2 Sul Giornale del 24 ottobre 1980 Montanelli scriveva di aver saputo, undici anni prima, cioè subito dopo la strage di Piazza Fontana, che Pinelli, informatore della polizia, aveva confidato al commissario Calabresi il fatto che gli anarchici stavano preparando “qualcosa di grosso”. Poi, quando Calabresi (che ovviamente aveva registrato tutto) gli aveva fatto sentire il nastro, Pinelli, non resistendo all’idea che i suoi compagni lo qualificassero come delatore, si sarebbe gettato dalla finestra.

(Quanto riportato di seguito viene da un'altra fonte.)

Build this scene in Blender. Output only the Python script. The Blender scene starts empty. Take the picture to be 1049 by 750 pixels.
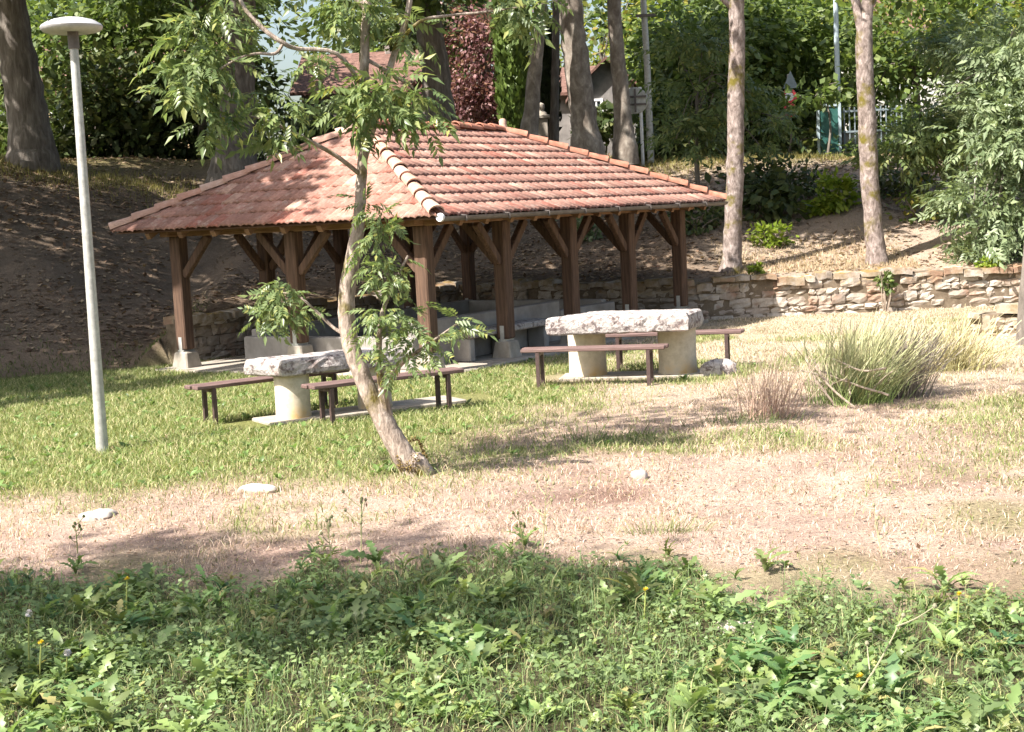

Quando poco dopo durante il processo d’appello di Catanzaro verrà chiamato a rispondere delle sue affermazioni in tribunale, il giornalista chiederà scusa ammettendo di essersi sbagliato, di aver capito male, di non essersi espresso bene, di essersi addirittura inventato particolari rilevanti. “Una figuraccia - scriverà l’Unità - Partito con baldanza il 24 ottobre scorso con un articolo di fondo per rivelare « clamorose » novità sulla fine tragica dell’anarchico Pinelli, Indro Montanelli, comparso ieri di fronte ai giudici della corte d’appello di Catanzaro ha dovuto più volte chiedere scusa, ammettere di essersi sbagliato, di avere capito male, di non essersi espresso bene, di essere, insomma, un pessimo informatore. Per uno che passa per essere un «principe del Giornalismo» deve essere stata una gran brutta giornata”.
3 Nei mesi successivi alla morte di Pinelli il ‘Comitato cineasti contro la repressione’ raccoglierà numerosi materiali per la realizzazione di un lungometraggio sulla vicenda. L’opera sarà portata a termine da due gruppi di lavoro coordinati da Elio Petri e Nelo Risi. Il film, composto da due parti: Giuseppe Pinelli, diretto da Risi, e Ipotesi su Giuseppe Pinelli, anche conosciuto come Tre ipotesi sulla morte di Giuseppe Pinelli, diretto da Petri, vedrà la luce nel 1970. Alla vicenda si ispirerà anche l’opera teatrale di Dario Fo: Morte accidentale di un anarchico. Decine saranno i libri, i filmati, le opere teatrali, le installazioni artistiche, le canzoni dedicate a Pinelli e al suo assassinio, non solo in Italia.